Now that the days have become cooler, the heaters are regularly turned on in the classrooms at my junior high school. Since the thermostat controls are all centrally located in the teachers room, we have to call down there and ask someone to flick the switch to off for our particular classroom. Often, when this becomes necessary in one of my English classes, I will call down to the room and sort of surprise whoever answers by making my request in English. Sometimes the teacher will make a student do this. Today, for the first time, I was in the teachers’ room while this happened. The English teacher who teaches 1st grade English, and prefers not to teach with me, had a student call down and ask. The nurse answered and freaked out, handing the phone off to the secretary who by now is used to that sort of thing.
So, now that this has become a “thing” at my school, I wonder why I’m so bored of it.

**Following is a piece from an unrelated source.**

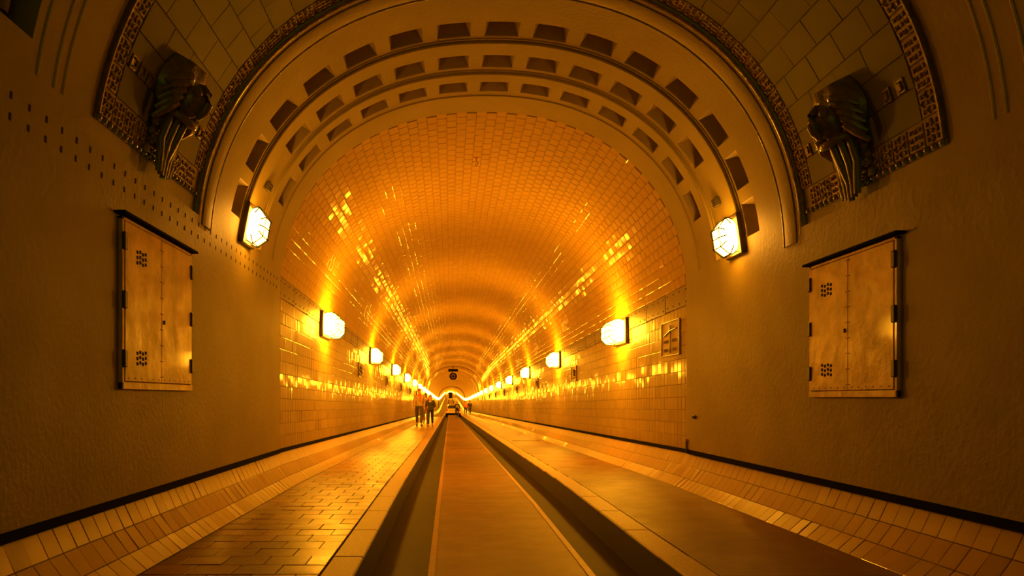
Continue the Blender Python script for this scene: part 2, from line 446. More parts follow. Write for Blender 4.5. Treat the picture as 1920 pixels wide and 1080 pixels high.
for s in (PB0 - .012, PB1 + .012):
    ntrim[0] += 1; mb = MB()
    A = frame(s, (PY0 + PY1) / 2, -.02); h = (PY1 - PY0) / 2 + .03
    for p in range(24):
        yy = -h + (p + .5) * 2 * h / 24; mb.ball((0, yy, .012), .024, 8, 5)
    mb.box(-.02, .02, -h, h, 0, .012)
    mb.build('trim_%d' % ntrim[0], M['dark_glaze'], smooth=50, mtx=A)['kind'] = 'structure'
ns_ = int((PB1 - PB0 - .34) / .205); dsl = (PB1 - PB0 - .34) / ns_
SY0, SY1 = PY0 + .172, PY1 - .115
nyl = 4; dyl = (SY1 - SY0) / nyl
def slab(w_, l_, key):
    mb = MB(); mb.box(-w_ / 2 + .002, w_ / 2 - .002, -l_ / 2 + .0015, l_ / 2 - .0015, -.01, .012, bev=.002); return mb.mesh('wall_slab', M[key])
full, half, pale = slab(dsl, dyl, 'panel'), slab(dsl, dyl / 2, 'panel'), slab(dsl, dyl, 'panelpale')
pale_spots = [(2.53, 5.35), (2.35, 5.0)]
for i in range(ns_):
    s = PB0 + .17 + (i + .5) * dsl
    for j in range(nyl + (i % 2)):
        if i % 2 == 0: y = SY0 + (j + .5) * dyl; me = full
        elif j == 0: y = SY0 + dyl / 4; me = half
        elif j == nyl: y = SY1 - dyl / 4; me = half
        else: y = SY0 + j * dyl; me = full
        x, z = Pxz(s)
        if me is full and ((i == ns_ - 11 and j == 2) or (i == ns_ - 10 and j == 2)): me = pale
        link('wall_slab', me, ceiling, mtx=frame(s, y, -.02, (rnd.gauss(0, .006), rnd.gauss(0, .008))))
# small square glyph tiles flanking the reliefs
gl = MB(); gl.box(-.045, .045, -.04, .04, -.005, .008, bev=.003)
gl.tube([(-.026, -.02, .012), (-.026, .015, .014), (-.002, .02, .014), (-.002, -.005, .014), (-.002, .02, .014), (.026, .015, .014), (.026, -.02, .012)], .006, 5, mi=1)
glm = gl.mesh('glyph_tile', [M['dark_glaze'], M['bandp']])
SGL, SGR = sL(2.05), sR(1.92)
for y in (4.74, 4.87, 5.0, 5.86, 6.0): link('glyph_tile', glm, ceiling, mtx=frame(SGL, y, -.006))
for y in (4.78, 4.93, 5.86, 6.01): link('glyph_tile', glm, ceiling, mtx=frame(SGR, y, -.006, roll=PI))

# ------------------------------------------------------------------ ceramic reliefs
def relief(side, label):
    zt = 1.72 if side == 'left' else 1.58
    s_foot = sL(zt) if side == 'left' else sR(zt); sg = 1 if side == 'left' else -1
    y0 = 5.32 if side == 'left' else 5.38
    o_ = Vector(pt(s_foot, y0, -.01))
    root = empty('ceramic_relief', o_, label=label, cat='relief', group=None)
    def T(u, v, w_):                                        # u along the hall, v up the arc, w out of the wall
        return Vector(pt(s_foot + sg * (.80 * v + .03), y0 + .78 * u, .78 * w_ - .008)) - o_
    def loft(name, m, vs, hw, dep, ridge=0., nphi=20, u0=lambda v: 0., w0=0., smooth=50):
        mb = MB(); V = []; F = []
        for v in vs:
            for k in range(nphi + 1):
                ph = -PI / 2 + PI * k / nphi
                r_ = 1 + ridge * math.cos(7 * ph)
                V.append(T(u0(v) + hw(v) * math.sin(ph) * r_, v, w0 + dep(v) * max(0, math.cos(ph)) ** .75 * r_))
        n_ = nphi + 1
        for i in range(len(vs) - 1):
            for k in range(nphi): F.append((i * n_ + k, i * n_ + k + 1, (i + 1) * n_ + k + 1, (i + 1) * n_ + k))
        F.append(tuple(range(n_))); F.append(tuple((len(vs) - 1) * n_ + k for k in range(nphi, -1, -1)))
        mb.add(V, F); return mb.build(name, m, root, smooth)
    it = lambda xs, ys: (lambda v: float(np.interp(v, xs, ys)))
    # veined hood with a straight brow, six-sided in outline
    loft('hood', M['dark_glaze'], [.30, .36, .45, .56, .66, .72, .74], it([.28, .36, .47, .6, .72, .74], [.14, .25, .31, .28, .20, .19]), it([.2, .4, .6, .74], [.10, .20, .25, .22]), .05, 26)
    # long snout / face standing out of the hood
    loft('face', M['dark_glaze'], list(np.linspace(.24, .66, 12)), it([.24, .34, .48, .58, .66], [.07, .13, .16, .12, .04]), it([.24, .34, .45, .56, .66], [.16, .30, .35, .31, .22]), .03)
    # glazed forehead ridge
    mb = MB(); mb.tube([T(-.02, v, w_) for v, w_ in ((.30, .31), (.38, .35), (.46, .36), (.55, .33), (.62, .26))], [.018, .032, .036, .03, .015], 8)
    mb.build('nose_ridge', M['flute'], root, 50)
    for u in (-.10, .10):
        e = MB(); c = T(u, .52, .27); e.ball(c, .036, 10, 7); e.build('eye', M['flute'], root, 60)
    for u in (-1, 1):
        m_ = MB()
        for q in range(5): m_.tube([T(u * (.16 + .02 * q), .62 - q * .07, .20), T(u * (.24 + .012 * q), .56 - q * .08, .15), T(u * (.29 + .004 * q), .46 - q * .08, .06)], [.026, .03, .014], 7)
        m_.build('fin', M['dark_glaze'], root, 50)
    mb = MB()                                               # lower lip
    mb.tube([T(.15 * math.sin(t), .30 - .07 * math.cos(t), .05 + .24 * math.cos(t)) for t in np.linspace(-PI / 2, PI / 2, 11)], .028, 8)
    mb.build('lip', M['dark_glaze'], root, 50)
    # streams running down over the frame
    for q in range(5):
        u = (q - 2) * .058; top = .22 - abs(q - 2) * .04
        mb = MB(); mb.tube([T(u * 1.2, .34, top), T(u * 1.25, .2, top * .95), T(u * 1.2, .02, top * .75), T(u * 1.1, -.14, .12), T(u * .9, -.26 - .02 * (2 - abs(q - 2)), .085 + HD)], [.022, .027, .029, .028, .024], 8)
        mb.build('water_stream', M['flute'], root, 50)
    for u in (-1, 1):                                       # knobbly foam either side
        mb = MB(); rr = random.Random(3)
        for q in range(26):
            v = rr.uniform(-.12, .32); mb.ball(T(u * (.15 + rr.uniform(-.03, .05) + (.1 - v) * .1), v, rr.uniform(.01, .06)), rr.uniform(.015, .03), 6, 4)
        mb.build('foam_cluster', M['orn'], root, 60)
    return root
relief('left', 'dark ceramic sea creature relief with water streams, above the left riveted band')
relief('right', 'dark ceramic sea creature relief on the right vault, below pale tiles')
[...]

In principle, the idea of using English in a way that even ever so slightly breaks the typical bounds of the classroom environment (all the way downstairs!) is a good thing. However, I don’t expect that they will start requiring class leaders to use English when asking about preparations for the next day’s class, or conducting daily business in their homerooms. Why? It’s just too hard. In principle, this is a good thing, but I can’t help but feel that it is treated as a novelty (Oh my god, he’s speaking English, on the phone, to a teacher!) and not as something that everyone should be able to do.
One of the major failings of English education in Japan, by no fault necessarily of the teachers, is its inability to demonstrate the use of English in a normal or casual way, to show students that “yes, this is something that you can do too.” The common criticism is that there is not enough emphasis on a “communicative” approach to teaching. While valid, there is a more encompassing criticism in regard to the attitude taken toward English: It’s always set up as a sort of performance, rarely given utility or any plausible application. Obviously, that can be hard to do at the junior high level, given the balance required by testing and national standards and the simple rigor of the bukatsu-laden schoolday. Which is why my jaded view of these phone calls puzzles me. I should be embracing it as a tiny step toward my view of an ideal introduction of English. But I find myself rolling my eyes at it because I see it becoming another way English is treated as an other, as something else that exists in another world beyond the consciousness of everyday life.